Scale this up to all the users that a web server deals with (and all of the web servers) and this can be a real problem. A developer may not notice that this problem exists if they're not looking for it, as the software performs well on their workstation. Tools can help in identifying these problems before the software is released.
The most important takeaway from this book is the importance of measuring. You need to measure problems or you can't fix them. You won't even know when you have fixed them. Measurement is the key to fixing performance issues before they become noticeable. Slow operations can be identified early on, and then they can be fixed.
However, not all operations need optimizing. It's important to keep a sense of perspective, but you should understand where the chokepoints are and how they will behave when magnified by scale. We'll cover measuring and profiling in the next chapter.

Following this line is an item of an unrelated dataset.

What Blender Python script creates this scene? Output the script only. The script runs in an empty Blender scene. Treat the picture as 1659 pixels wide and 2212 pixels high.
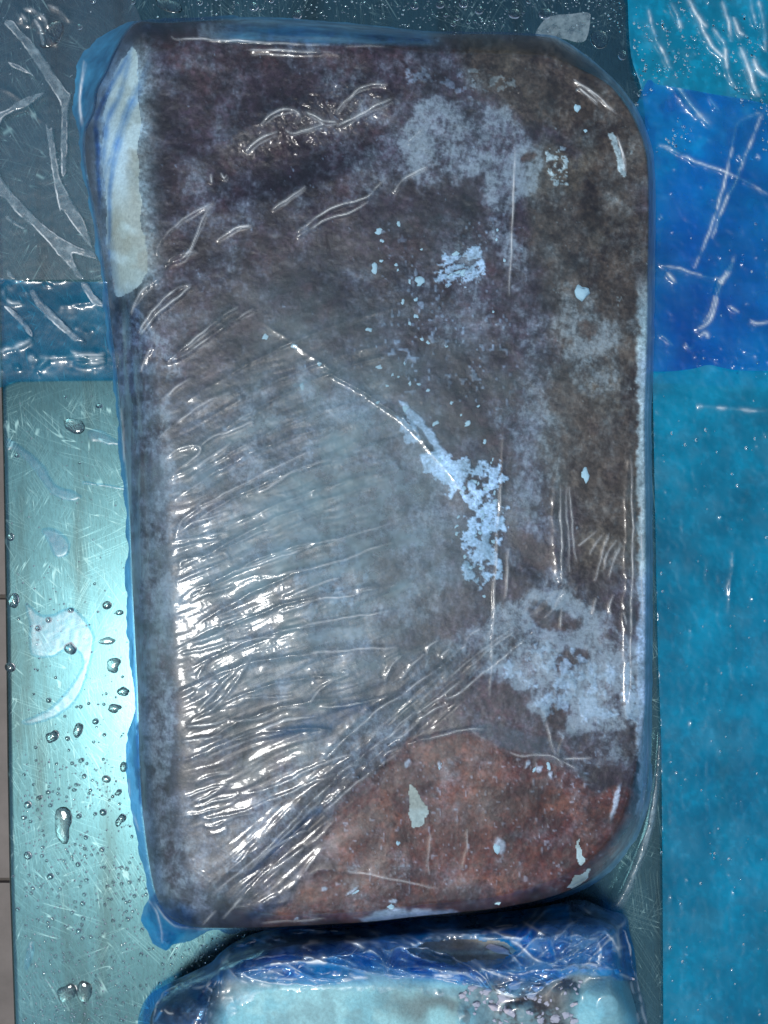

By considering performance from the very beginning, it is cheaper and quicker to fix issues. This is true for most problems in software development. The earlier you catch a bug, the better. The worst time to find a bug is once it is deployed and then being reported by your users.
Performance bugs are a little different when compared to functional bugs because often, they only reveal themselves at scale, and you won't notice them before a live deployment unless you go looking for them. You can write integration and load tests to check performance, which we will cover later in this book.